Los cuerpos femeninos han sido víctimas de los estereotipos del ballet del siglo XIX y XX plagados de haditas y princesas. Pero para suerte de todos, mujeres poderosas y con una inteligencia diferente hacia el arte revolucionaron la escena.

Si tomamos a la danza moderna y contemporánea como ejemplos, encontramos personalidades que evidencian una transformación inédita y que coloca a las mujeres como responsables del inicio de una corriente artística que al día de hoy no se ha detenido.

Para muchos historiadores, la razón por la cual las bailarinas abandonaron las puntas y deciden explorar su cuerpo, feminidad y expresión deviene de las guerras mundiales, que al dejar una desolación nunca antes vista, hacen obligado abandonar lo etéreo para optar, desde la autoconciencia social, a mostrarse como seres de carne y hueso.

Mucho podría bordarse acerca de la importante presencia de figuras como Isadora Duncan, Loie Fuller, Mary Wigman, Ruth Saint Denis y otras más, pero entre todas, la de mayor impacto ha sido Martha Graham (Allegheny 1894- Nueva York 1991) considerada como la figura más trascendente del arte escénico de siglo XX.

Muy lejos de la danza clásica, Graham empezó a bailar a los 25 años e inició de forma posterior su carrera como coreógrafa abriéndose paso a través del análisis y rompimiento con el arte “burgués y complaciente”.  La influencia del expresionismo, cubismo, futurismo e infinitos “ismos” daba pie para otro tipo de exploración del cuerpo femenino.

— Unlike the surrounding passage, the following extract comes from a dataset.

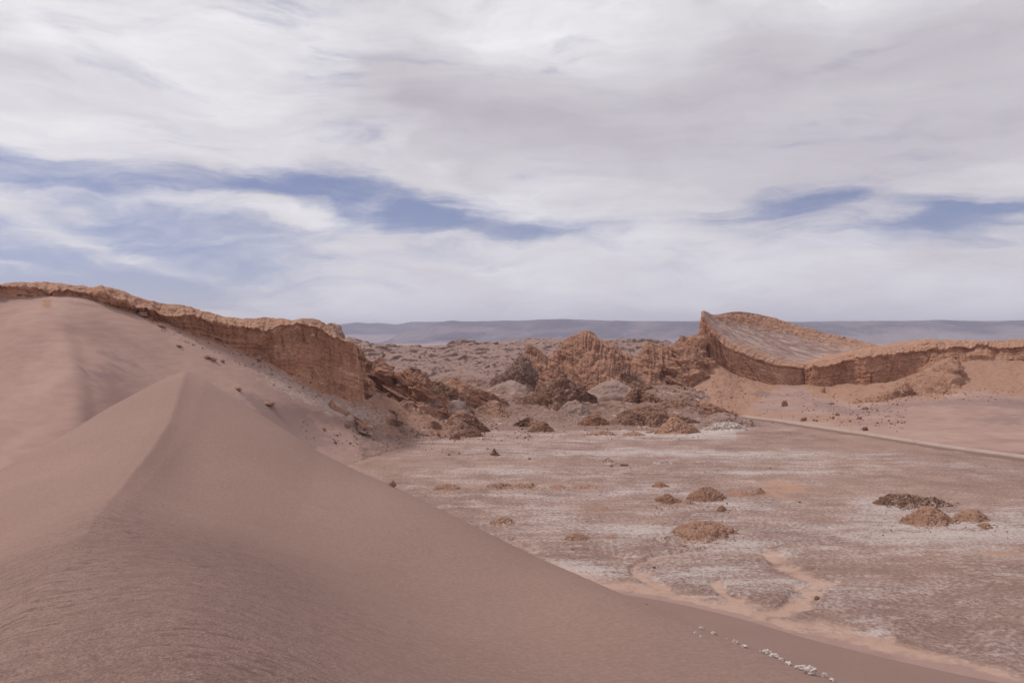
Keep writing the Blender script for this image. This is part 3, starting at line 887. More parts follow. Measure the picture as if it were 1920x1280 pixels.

En su autobiografía Blood Memory (1991), la artista además de narrar su transcurrir en el arte habla abiertamente –y de forma progresista– de sí misma como mujer. De su libertad sexual, de sus decisiones a optar por ser lo que le diera la gana, su capacidad de independencia y el interés por tomar como inspiración a personajes femeninos como Medea, Yocasta y Clitemnestra, para sus obras.

Además, Graham buscó un vocabulario propio investigando su propio cuerpo, las formas arcaicas del Oriente, el primitivismo africano y las viejas técnicas de enseñanza medievales prohibidas y olvidadas durante el Renacimiento. Sus aportaciones se apuntalaron en lo anticlásico y antiacadémico o convencional, no sólo por llevar la contra al establishment, sino porque su manera de abordar el movimiento rompía con moldes predecibles.

Como bailarina y coreógrafa, la gran artista dio a su danza un peso específico y la colocó dentro de la esfera de lo humano. Es decir, tuvo una noción clara de que el mundo de la fantasía no correspondía al momento social y político.

Inauguró también una amplia investigación teórica, no basada en la simple consecución de los pasos, sino en principios de movimiento cuyo desarrollo llevaban a la abstracción, cuando no a la revelación de otros universos de percepción y con ello, amplió la libertad expresiva del cuerpo a partir del desarrollo técnico, sostenido en principios de estructuración del movimiento que lograron un mayor rango de fisicalidad.

Con ello, se dio la profundización teórica y práctica sobre la exploración de nuevos conceptos que incluían la restauración de la importancia masculina en la danza; la consideración del aporte individual de cada experimentador y una nueva y amplia utilización del espacio.

Hizo toda una aportación estética, única y revolucionaria. Pero sobre todo, abrió a las mujeres una nueva forma de estar en el escenario.